Schedule for releases
Garrett Cooper
yanegomi at gmail.com
Tue Dec 21 17:56:21 UTC 2010
On Dec 21, 2010, at 9:47 AM, mdf at FreeBSD.org wrote:
> I suspect this has been discussed before but I wanted to bring it up
> again in light of my experience using FreeBSD as the base for a
> commercial product.
>
> Commercial life cycles can be rather long. For me, I started working
> on porting Isilon's code base to FreeBSD 7.1 in May of 2009, at the
> time knowing nothing about FreeBSD and extremely little about Isilon's
> code base. For reference, at the time 7.1 was the most recent
> RELENG_7 branch, and CURRENT had not yet been cloned into RELENG_8.
> For various business reasons, at the time we did not want to track
> CURRENT so settled on a local svn mirror of stable/7 to make pulling
> patches easier.
>
> Fast forward about 9 months and the merge project is complete, and
> tested, and we're all happy.

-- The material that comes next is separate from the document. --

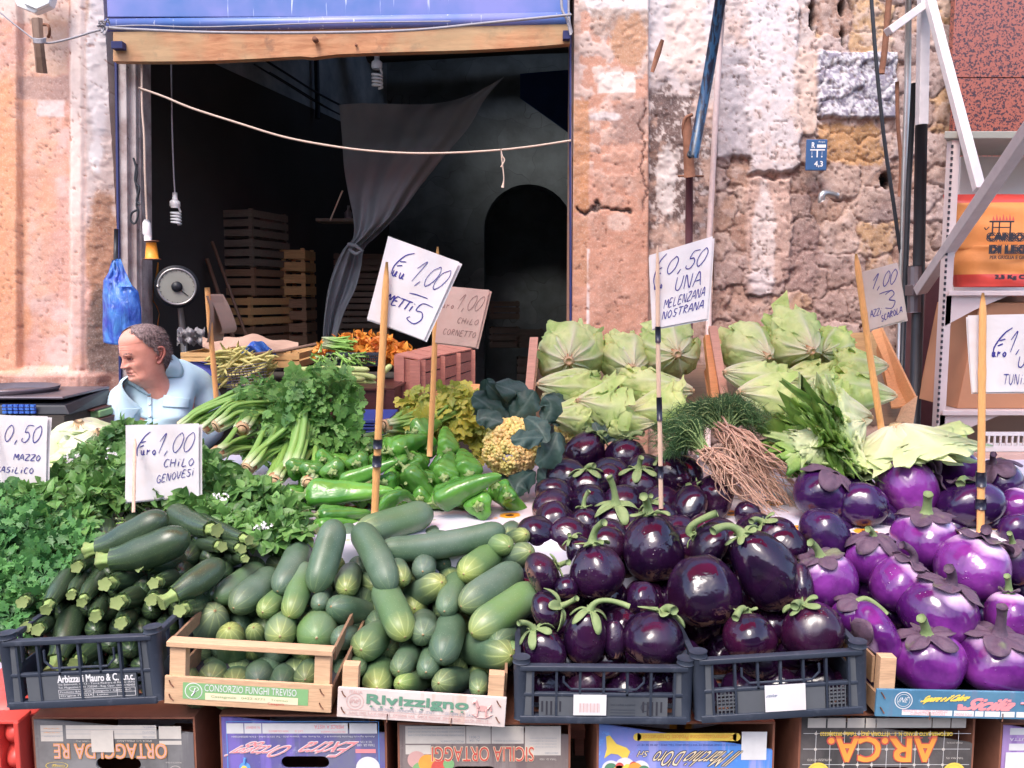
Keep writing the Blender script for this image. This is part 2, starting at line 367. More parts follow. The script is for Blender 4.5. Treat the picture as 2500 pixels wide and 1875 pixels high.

But FreeBSD has moved on a bit, with 8.1
> out any day now. Now fast forward another 6 months, and here we are
> today, with 7.4 about to come out and EOL the stable/7 branch, and the
> product based on FreeBSD stable/7 finally hitting GA.
>
> My point in all this is that commercial software endeavors can be
> multi-year efforts. But the support for stable/7 is pretty low now; I
> noticed over the last year that many MFC's went to stable/8 but not
> stable/7.
>
> So the question:
>
> Should FreeBSD support release branches for a longer time period? I
> am assuming that after 7.4 comes out only security fixes will be going
> into stable/7. The difficulty with supporting the release comes
> partly because of KBI/ABI changes. It may be that CURRENT has changed
> enough that it's just not practical to support a release that was
> initially cloned 2 1/2 years ago.
>
> For various reasons I am hoping that the next merge project we do
> locally will be to CURRENT, because that makes staying in sync with
> FreeBSD and returning our code to the community easiest. But making
> the business case isn't quite as simple.
We're still stuck on 6.x to a large degree at IronPort :(... 8.x -- what's 8.x :/...?
So yes, it would be nice to have a longer lifecycle on some releases, but I fear that the problem is most likely scalability and that FreeBSD needs more automated tests. It can also painful backporting features and bugfixes to old releases, but that's a different note that I'm sure every developer on the list is already aware of. security folks could answer this question a lot better (cperciva, simon, et all).